Oyuna Dalan Belâya Dalar

9 Ekim 2024 tarihinde yayınlanmıştır.

Hikmet

Cenâb-ı Hakk'ın "ahsenü'l-kasas" yani "en güzel kıssa" diye vasıflandırdığı Yûsuf Kıssasında çooook büyük hikmetler var. Herkes bu kıssadan kendine göre bir takım dersler alabilir. Bu derslerden bir kısmını "Yûsuf Peygamber'in Hikâyesi" başlıklı yazımızda bulabilirsiniz.

Malûm ya, Yûsuf'un kardeşleri, babalarının ona olan muhabbeti sebebiyle ona hased etdiler ve ondan kurtulmak istediler ve götürüp kör bir kuyuya atdılar onu. Yûsuf kuyudan çıkdıkdan sonra köle olarak satıldı, onu hizmetçi olarak kullanan kadının tasallutuna uğradı, kadının çirkin teklifini kabûl etmediği için bir de iftirâsına uğradı ve zindana düşdü.
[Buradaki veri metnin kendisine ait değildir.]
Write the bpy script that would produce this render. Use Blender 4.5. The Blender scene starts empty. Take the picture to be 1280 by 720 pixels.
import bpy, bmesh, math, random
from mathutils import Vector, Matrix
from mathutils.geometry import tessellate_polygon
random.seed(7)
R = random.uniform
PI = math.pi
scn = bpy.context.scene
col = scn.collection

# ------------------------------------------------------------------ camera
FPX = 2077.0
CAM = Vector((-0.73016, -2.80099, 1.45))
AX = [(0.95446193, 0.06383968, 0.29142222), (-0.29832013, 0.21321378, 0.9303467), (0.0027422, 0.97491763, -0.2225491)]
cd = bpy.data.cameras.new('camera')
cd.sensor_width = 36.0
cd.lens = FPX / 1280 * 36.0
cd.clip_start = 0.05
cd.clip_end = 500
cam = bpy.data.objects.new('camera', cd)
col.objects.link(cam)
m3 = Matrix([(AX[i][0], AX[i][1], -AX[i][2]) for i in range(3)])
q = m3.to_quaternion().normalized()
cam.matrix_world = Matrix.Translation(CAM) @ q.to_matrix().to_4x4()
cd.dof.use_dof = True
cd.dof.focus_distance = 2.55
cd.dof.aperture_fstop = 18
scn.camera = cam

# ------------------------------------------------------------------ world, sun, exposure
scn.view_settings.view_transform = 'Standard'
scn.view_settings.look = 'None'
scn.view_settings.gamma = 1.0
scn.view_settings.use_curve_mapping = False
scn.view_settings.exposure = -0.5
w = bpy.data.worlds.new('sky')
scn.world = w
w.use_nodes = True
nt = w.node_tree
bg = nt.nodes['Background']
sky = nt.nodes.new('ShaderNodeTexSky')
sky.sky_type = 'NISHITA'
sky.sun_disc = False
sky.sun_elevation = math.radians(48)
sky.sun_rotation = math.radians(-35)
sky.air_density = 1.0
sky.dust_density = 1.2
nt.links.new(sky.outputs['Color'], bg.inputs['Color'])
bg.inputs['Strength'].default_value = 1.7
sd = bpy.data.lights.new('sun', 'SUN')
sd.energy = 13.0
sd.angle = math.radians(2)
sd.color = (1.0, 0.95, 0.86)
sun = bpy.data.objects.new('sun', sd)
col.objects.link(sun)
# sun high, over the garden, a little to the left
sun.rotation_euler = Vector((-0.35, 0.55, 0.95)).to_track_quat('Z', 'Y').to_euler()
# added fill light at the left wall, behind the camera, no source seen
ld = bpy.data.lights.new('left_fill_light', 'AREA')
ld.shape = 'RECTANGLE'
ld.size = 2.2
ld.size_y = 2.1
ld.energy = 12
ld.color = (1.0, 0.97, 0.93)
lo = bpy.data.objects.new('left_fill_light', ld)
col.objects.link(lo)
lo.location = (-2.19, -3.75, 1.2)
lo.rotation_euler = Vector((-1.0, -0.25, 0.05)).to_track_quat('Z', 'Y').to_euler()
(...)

Senelerce zindanda kaldı. Bir peygamber evlâdı ve masûm bir insan olduğu hâlde, çok çetin bir imtihandan geçdi, büyük eziyet ve cefâ çekdi. Yûsuf'un başına gelen belânın sebebi zâhirde, kardeşlerinin onu kıskanmasıydı. Ama bir de işin bâtınî tarafı var. Acaba bu işin sırrı neydi? Yûsuf neden böyle büyük bir belâya uğradı? Bizim buradan alacağımız ders nedir?

Dikkat ederseniz, Yûsuf'un kardeşleri babalarını iknâ etmek için şöyle dediler : "اَرْسِلْهُ مَعَنَا غَدًا يَرْتَعْ وَيَلْعَبْ" yani "Yarın onu bizimle beraber gönder, gezsin oynasın" dediler. Dikkat buyrun, Yûsuf'u gezip oynaması için götürdüler. Eğer Yûsuf gezip oynamak yerine babasının dizinin dibinde otursaydı, başına bu belâ gelmezdi. Belâya sebeb, oyun ve eğlence arzusuydu. 

Cenâb-ı Hakk'ın, ehl-i dünyâyı zemmederek, "Muhakkak ki dünyâ hayâtı oyun ve eğlenceden ibâretdir" buyurmasının bir hikmeti de budur işte. Dünyâ hayâtını oyun ve eğlenceden ibâret görenleri büyük bir felâket beklemekdedir. Oyuna dalan belâya dalar. Hem bu dünyâda, hem âhiret âleminde.